Climate scientists estimate that global warming of 2C above pre-industrial levels marks the limit of safety, beyond which climate change becomes catastrophic and irreversible. Though such estimates are necessarily imprecise, warming of as little as 1.5C could cause dangerous rises in sea levels and a higher risk of extreme weather – the limit of 2C is now inscribed in international accords, including the partial agreement signed at Copenhagen in 2009, by which the biggest developed and developing countries for the first time agreed to curb their greenhouse gas output.
Another factor likely to increase emissions is the decision by some governments to abandon nuclear energy, following the Fukushima disaster. "The shift away from nuclear worsens the situation," said Birol. If countries turn away from nuclear energy, the result could be an increase in emissions equivalent to the current emissions of Germany and France combined. Much more investment in renewable energy will be required to make up the gap, but how that would come about is unclear at present.
Birol also warned that China – the world's biggest emitter – would have to take on a much greater role in combating climate change. For years, Chinese officials have argued that the country's emissions per capita were much lower than those of developed countries, it was not required to take such stringent action on emissions. But the IEA's analysis found that within about four years, China's per capita emissions were likely to exceed those of the EU.
In addition, by 2035 at the latest, China's cumulative emissions since 1900 are likely to exceed those of the EU, which will further weaken Beijing's argument that developed countries should take on more of the burden of emissions reduction as they carry more of the responsibility for past emissions.
In a recent interview with the Guardian recently, China's top climate change official, Xie Zhenhua, called on developing countries to take a greater part in the talks, while insisting that developed countries must sign up to a continuation of the Kyoto protocol – something only the European Union is willing to do.

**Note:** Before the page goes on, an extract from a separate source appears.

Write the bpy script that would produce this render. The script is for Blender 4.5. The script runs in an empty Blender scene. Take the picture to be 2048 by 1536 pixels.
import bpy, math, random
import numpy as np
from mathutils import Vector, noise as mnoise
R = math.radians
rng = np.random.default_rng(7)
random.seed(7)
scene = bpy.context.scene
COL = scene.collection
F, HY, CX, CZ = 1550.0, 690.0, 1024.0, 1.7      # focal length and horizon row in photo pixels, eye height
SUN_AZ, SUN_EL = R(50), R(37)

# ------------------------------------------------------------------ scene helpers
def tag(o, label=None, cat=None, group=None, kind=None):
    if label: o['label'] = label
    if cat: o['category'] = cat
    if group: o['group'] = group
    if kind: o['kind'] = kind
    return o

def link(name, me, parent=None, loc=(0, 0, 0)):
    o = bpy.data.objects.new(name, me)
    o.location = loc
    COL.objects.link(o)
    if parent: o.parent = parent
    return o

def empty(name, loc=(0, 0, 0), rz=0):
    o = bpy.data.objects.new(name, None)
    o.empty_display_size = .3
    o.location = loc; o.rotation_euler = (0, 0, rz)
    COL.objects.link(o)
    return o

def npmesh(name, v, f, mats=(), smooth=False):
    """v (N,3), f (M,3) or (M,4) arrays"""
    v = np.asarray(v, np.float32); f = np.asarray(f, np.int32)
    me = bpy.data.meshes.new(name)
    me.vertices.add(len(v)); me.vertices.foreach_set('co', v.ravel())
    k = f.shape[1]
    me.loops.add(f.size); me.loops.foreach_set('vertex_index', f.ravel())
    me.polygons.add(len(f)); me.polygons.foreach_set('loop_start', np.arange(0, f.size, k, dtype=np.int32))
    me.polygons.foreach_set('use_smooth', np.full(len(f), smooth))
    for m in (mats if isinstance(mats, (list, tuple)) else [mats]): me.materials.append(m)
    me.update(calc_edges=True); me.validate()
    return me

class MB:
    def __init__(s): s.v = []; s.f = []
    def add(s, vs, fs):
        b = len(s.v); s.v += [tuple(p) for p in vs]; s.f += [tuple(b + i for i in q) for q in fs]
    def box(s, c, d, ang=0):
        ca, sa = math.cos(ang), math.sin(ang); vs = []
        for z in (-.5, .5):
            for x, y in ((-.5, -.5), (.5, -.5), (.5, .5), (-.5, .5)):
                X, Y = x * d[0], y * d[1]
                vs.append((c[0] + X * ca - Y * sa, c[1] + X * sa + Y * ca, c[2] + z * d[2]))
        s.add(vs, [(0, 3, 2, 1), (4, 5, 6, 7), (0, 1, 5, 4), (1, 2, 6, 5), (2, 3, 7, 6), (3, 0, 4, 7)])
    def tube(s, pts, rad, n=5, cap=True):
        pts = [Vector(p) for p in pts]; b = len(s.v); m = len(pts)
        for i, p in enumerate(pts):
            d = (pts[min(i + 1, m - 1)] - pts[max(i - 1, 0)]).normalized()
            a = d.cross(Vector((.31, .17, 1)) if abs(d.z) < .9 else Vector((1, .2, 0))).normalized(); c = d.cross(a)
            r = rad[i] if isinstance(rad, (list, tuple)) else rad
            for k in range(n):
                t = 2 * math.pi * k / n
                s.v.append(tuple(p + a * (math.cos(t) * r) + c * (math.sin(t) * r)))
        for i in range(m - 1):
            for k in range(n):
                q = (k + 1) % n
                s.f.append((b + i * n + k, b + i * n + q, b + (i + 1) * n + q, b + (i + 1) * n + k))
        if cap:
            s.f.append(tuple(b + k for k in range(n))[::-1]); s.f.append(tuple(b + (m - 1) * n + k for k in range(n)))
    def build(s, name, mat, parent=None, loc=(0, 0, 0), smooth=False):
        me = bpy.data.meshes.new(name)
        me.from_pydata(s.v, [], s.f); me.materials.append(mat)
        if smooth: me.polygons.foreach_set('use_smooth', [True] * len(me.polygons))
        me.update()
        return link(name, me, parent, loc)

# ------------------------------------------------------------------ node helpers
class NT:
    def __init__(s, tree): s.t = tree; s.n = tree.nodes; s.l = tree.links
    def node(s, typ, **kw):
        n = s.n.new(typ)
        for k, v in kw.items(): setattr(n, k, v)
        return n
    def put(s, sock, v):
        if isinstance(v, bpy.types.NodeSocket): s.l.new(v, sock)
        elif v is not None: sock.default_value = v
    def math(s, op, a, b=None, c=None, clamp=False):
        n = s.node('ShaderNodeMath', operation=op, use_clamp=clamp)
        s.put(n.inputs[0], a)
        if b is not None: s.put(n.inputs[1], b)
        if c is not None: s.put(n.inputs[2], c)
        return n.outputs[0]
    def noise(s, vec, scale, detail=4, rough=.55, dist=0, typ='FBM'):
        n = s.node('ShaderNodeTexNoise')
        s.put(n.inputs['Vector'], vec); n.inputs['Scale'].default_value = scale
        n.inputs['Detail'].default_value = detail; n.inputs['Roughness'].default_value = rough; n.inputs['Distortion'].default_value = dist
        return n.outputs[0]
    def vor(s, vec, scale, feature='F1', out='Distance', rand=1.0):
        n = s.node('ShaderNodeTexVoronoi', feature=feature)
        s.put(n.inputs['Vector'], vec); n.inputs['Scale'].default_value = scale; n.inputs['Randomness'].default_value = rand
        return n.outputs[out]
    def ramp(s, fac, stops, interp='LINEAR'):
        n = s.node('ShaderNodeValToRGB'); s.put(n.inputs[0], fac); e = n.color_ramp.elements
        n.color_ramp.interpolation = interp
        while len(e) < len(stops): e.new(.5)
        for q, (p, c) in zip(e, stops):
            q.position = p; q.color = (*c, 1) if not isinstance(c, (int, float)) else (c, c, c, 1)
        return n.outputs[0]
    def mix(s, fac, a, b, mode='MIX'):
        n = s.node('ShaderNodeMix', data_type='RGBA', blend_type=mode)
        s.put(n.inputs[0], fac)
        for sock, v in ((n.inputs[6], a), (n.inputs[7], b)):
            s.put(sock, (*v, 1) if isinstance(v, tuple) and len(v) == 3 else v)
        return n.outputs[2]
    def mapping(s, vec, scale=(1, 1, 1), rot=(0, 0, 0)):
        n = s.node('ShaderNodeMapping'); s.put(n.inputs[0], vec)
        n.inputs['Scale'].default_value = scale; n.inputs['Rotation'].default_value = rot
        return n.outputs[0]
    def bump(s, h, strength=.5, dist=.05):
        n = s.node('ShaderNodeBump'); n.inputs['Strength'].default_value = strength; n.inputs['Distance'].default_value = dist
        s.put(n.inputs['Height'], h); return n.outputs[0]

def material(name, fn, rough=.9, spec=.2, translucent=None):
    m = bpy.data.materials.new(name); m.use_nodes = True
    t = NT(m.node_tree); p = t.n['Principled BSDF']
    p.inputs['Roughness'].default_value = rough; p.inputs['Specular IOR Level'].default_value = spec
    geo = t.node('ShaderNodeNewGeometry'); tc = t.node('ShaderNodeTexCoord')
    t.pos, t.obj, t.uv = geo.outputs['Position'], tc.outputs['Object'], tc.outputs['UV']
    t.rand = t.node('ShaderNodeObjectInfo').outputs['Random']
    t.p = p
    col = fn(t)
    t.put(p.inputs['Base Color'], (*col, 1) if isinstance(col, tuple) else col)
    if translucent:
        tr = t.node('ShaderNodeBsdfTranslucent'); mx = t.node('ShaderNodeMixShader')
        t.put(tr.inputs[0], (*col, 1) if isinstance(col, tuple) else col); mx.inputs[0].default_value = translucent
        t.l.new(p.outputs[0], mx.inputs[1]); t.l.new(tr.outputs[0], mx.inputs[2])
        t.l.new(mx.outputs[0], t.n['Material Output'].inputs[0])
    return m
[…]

His words were greeted cautiously by other participants in the talks.
Continuing its gloomy outlook, the IEA report said: "There are few signs that the urgently needed change in direction in global energy trends is under way. Although the recovery in the world economy since 2009 has been uneven, and future economic prospects remain uncertain, global primary energy demand rebounded by a remarkable 5% in 2010, pushing CO2 emissions to a new high. Subsidies that encourage wasteful consumption of fossil fuels jumped to over $400bn (£250.7bn)."
Meanwhile, an "unacceptably high" number of people – about 1.3bn – still lack access to electricity. If people are to be lifted out of poverty, this must be solved – but providing people with renewable forms of energy generation is still expensive.
Charlie Kronick of Greenpeace said: "The decisions being made by politicians today risk passing a monumental carbon debt to the next generation, one for which they will pay a very heavy price. What's seriously lacking is a global plan and the political leverage to enact it. Governments have a chance to begin to turn this around when they meet in Durban later this month for the next round of global climate talks."
One close observer of the climate talks said the $400bn subsidies devoted to fossil fuels, uncovered by the IEA, were "staggering", and the way in which these subsidies distort the market presented a massive problem in encouraging the move to renewables. He added that Birol's comments, though urgent and timely, were unlikely to galvanise China and the US – the world's two biggest emittters – into action on the international stage.
"The US can't move (owing to Republican opposition) and there's no upside for China domestically in doing so. At least China is moving up the learning curve with its deployment of renewables, but it's doing so in parallel to the hugely damaging coal-fired assets that it is unlikely to ever want (to turn off in order to) to meet climate targets in years to come."